C’è una dignità della persona umana anche nella debolezza e nella fragilità che non possiamo non considerare da un punto di vista religioso, morale e spirituale. Il bellissimo inno Cristologico di Paolo, che noi troviamo espresso nella Lettera agli Efesini, ci dice come va interpretata e letta la storia della creazione, della salvezza e la storia di ciascuno di noi. E’ una storia di benedizione e non maledizione, di luce e non di tenebre, di gioia e non di dolore, di Dio e non del demonio, di amore e non di odio, di perdono e non di giustizialismo.
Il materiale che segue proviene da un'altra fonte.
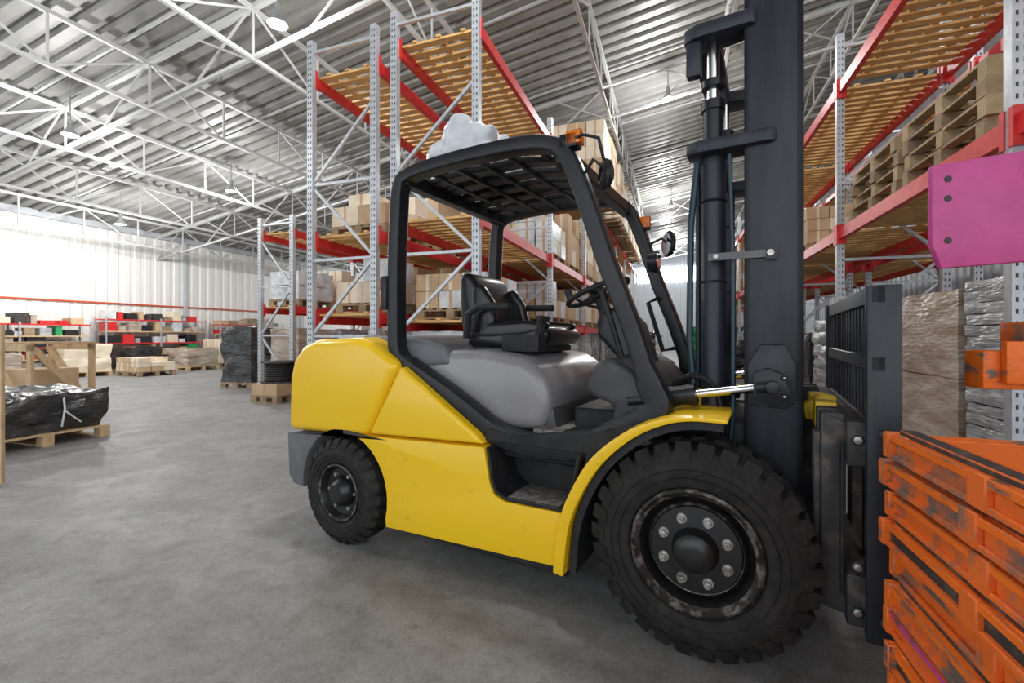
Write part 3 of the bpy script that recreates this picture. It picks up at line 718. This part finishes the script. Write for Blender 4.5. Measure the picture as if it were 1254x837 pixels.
b=MB()
b.cyl((-.42,W-.2,1.68),(-.36,W-.2,1.68),.06,'black',20,.07);b.cyl((-.36,W-.2,1.68),(-.355,W-.2,1.68),.06,'mirror',20)
b.build('work_light',parent=FK)

# ------------------------------------------------------------ orange steel frame stack
b=MB();n=12;lh=.0802
for i in range(n):
    z=i*lh;ox=R(-.016,.014);oy=R(-.03,.02);k='pinkw' if i in(5,2) else 'orange'
    L=.95
    for xx in(0,.42,.84):
        x0=xx+ox
        b.box(x0,x0+.07,-L+oy,oy,z+.003,z+.018,'orange2');b.box(x0,x0+.07,-L+oy,oy,z+.050,z+.070,k if xx==0 else 'orange')
        b.box(x0+.010,x0+.055,-L+oy+.01,oy-.01,z+.016,z+.052,'orange2' if i%4 else 'dark')
        b.box(x0+.018,x0+.055,-L+oy+.02,oy-.02,z+.068,z+.084,'dark')  # dark strip paints the shade of the gap between layers
    for yy in(-.045,-.5,-.93):
        b.box(ox+.01,ox+.90,yy+oy-.03,yy+oy+.03,z+.04,z+.072,'orange')
    b.box(ox-.008,ox+.045,oy-.02,oy+.010,z+.006,z+.074,'orange')
    b.box(ox-.003,ox+.012,oy-.42,oy-.36,z+.004,z+.074,'orange2')
for j in range(5):
    b.box(.075+j*.155,.075+j*.155+.145,-.93,-.01,n*lh-.035,n*lh-.010,'orange' if j!=3 else 'pinkw')
b.build('steel_frame_stack',mw=Matrix.Translation((1.035,1.25,0))@Matrix.Rotation(ANG,4,'Z'),bevel=.003,seg=1)
e=empty('crane_attachment',Matrix.Translation((1.66,1.43,0))@Matrix.Rotation(math.radians(-12),4,'Z'))
b=MB()
b.box(.0,.08,-.04,.04,0,1.62,'orange');b.box(-.08,.2,-.10,.10,0,.02,'orange')
b.box(-.19,.06,-.05,.03,1.05,1.17,'orange');b.box(-.08,.12,-.055,.05,1.15,1.26,'orange2');b.box(-.01,.12,-.06,.05,1.28,1.44,'orange')
b.box(-.15,-.04,-.08,-.055,1.07,1.2,'orange')
b.build('column',parent=e,bevel=.006,seg=2)
b=MB();b.prism([(-.345,1.745),(.12,1.80),(.13,1.70),(.13,1.54),(-.03,1.52),(-.09,1.44),(-.32,1.425),(-.345,1.50)],-.085,-.06,'pink')
b.box(.0,.10,-.06,-.035,1.46,1.70,'pink')
b.build('bracket_plate',parent=e,bevel=.004,seg=2)
b=MB()
for a,z in((-.305,1.70),(-.305,1.64),(-.305,1.51),(.05,1.66)):b.cyl((a,-.087,z),(a,-.083,z),.010,'hole',14)
b.cyl((-.06,-.10,1.72),(-.06,-.085,1.72),.035,'orange2',16);b.cyl((-.06,-.12,1.72),(-.06,-.10,1.72),.02,'bolt',6)
b.build('bolt_holes',parent=e)

# ------------------------------------------------------------ world, camera
w=bpy.data.worlds.new('sky');sc.world=w;w.use_nodes=True
bg=w.node_tree.nodes["Background"];bg.inputs[0].default_value=(.90,.95,1,1);bg.inputs[1].default_value=1.9
cam=bpy.data.cameras.new('camera');co=bpy.data.objects.new('camera',cam);sc.collection.objects.link(co)
co.location=(0,0,1.22);co.rotation_euler=(math.radians(90),0,0)
cam.sensor_width=36;cam.lens=560/1254*36;cam.shift_y=-8.5/1254;cam.clip_start=.02;cam.clip_end=200
sc.camera=co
In poche parole una storia di grande amore, come spesso sentiamo dire in modo più adatto alla esperienza umana tra due persone innamorate: è una grande storia d’amore. Ma qui questa storia d’amore è immensa, perché è Dio che ama davvero e per sempre, perché è purissimo spirito. Solo chi ama veramente può dire indirettamente cosa significhi l’amore di Dio verso le sue creature.
In sintonia con quanto abbiamo letto e meditato insieme, sia questa la nostra preghiera odierna: Donaci, o Padre, di non avere nulla di più caro del tuo Figlio, che rivela al mondo il mistero del tuo amore e la vera dignità dell’uomo; colmaci del tuo Spirito, perché lo annunziamo ai fratelli con la fede e con le opere. Amen.